When it comes to writing, Mr Dalrymple does all of his in the swimming pool shed “because the Wi-Fi doesn’t reach to this part of the farm”. These days, he is working on a book about the rise of the East India Company.

How has this Scottish man, who set foot in India for the first time on 26 January 1984, become a globally acclaimed historian on India? Why do his writings — and not some India-born scholar’s — on Ajanta caves, Rajput paintings and Deccan Sultans appear on the venerable pages of The New York Review of Books?

How did it fall on him to write The Last Mughal: The Fall of a Dynasty, Delhi 1857? This book was the result of “previously undiscovered sources” that he, and not acclaimed Indian historians, excavated from the National Archives of India in the heart of Delhi.

“I have made a career in India thanks to the fact that, for a long time, very few historians here were writing non-fiction with the prospect of being read by general readers,” says Mr Dalrymple. “Until recently, very little narrative non-fiction by Indian writers was being successfully published around the world, though Indian fiction was. That absence, for such a long time, gave writers like Patrick (French) and I room to breathe.”

But this is changing now, Mr Dalrymple says, citing examples of authors Ramachandra Guha, Srinath Raghavan, Pankaj Mishra and Samarth Subramaniam.

Indeed, Mr Dalrymple is bold enough to declare that if a British author were to land in Delhi in 2026, he would find very few subjects not being written about by Indian non-fiction writers.

On returning to his library, he settles down behind a desk. A side-table is cluttered with books waiting to be blurbed or reviewed by him.

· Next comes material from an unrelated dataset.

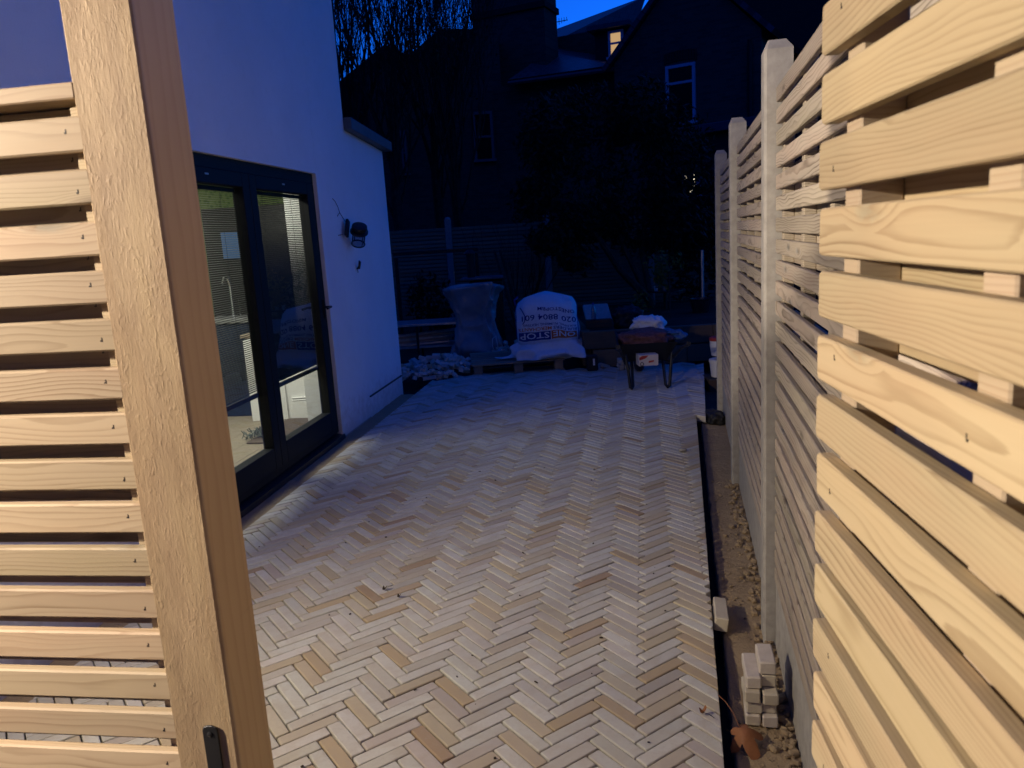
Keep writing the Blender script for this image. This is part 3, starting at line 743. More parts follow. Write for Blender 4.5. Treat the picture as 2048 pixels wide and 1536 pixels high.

After a while, artist Olivia Fraser briefly steps inside the study to softly exchange a word with her husband. Apparently, the couple have separate plans for the evening but plans to meet for dinner.

Minutes later, Mr Dalrymple emerges out into his garden to be immediately circled by his Polish chickens and his Scottish bantams, and by Aishwarya and Fudge, his two dogs. We are left alone in Mr Dalrymple’s library and we are trying hard not to flick.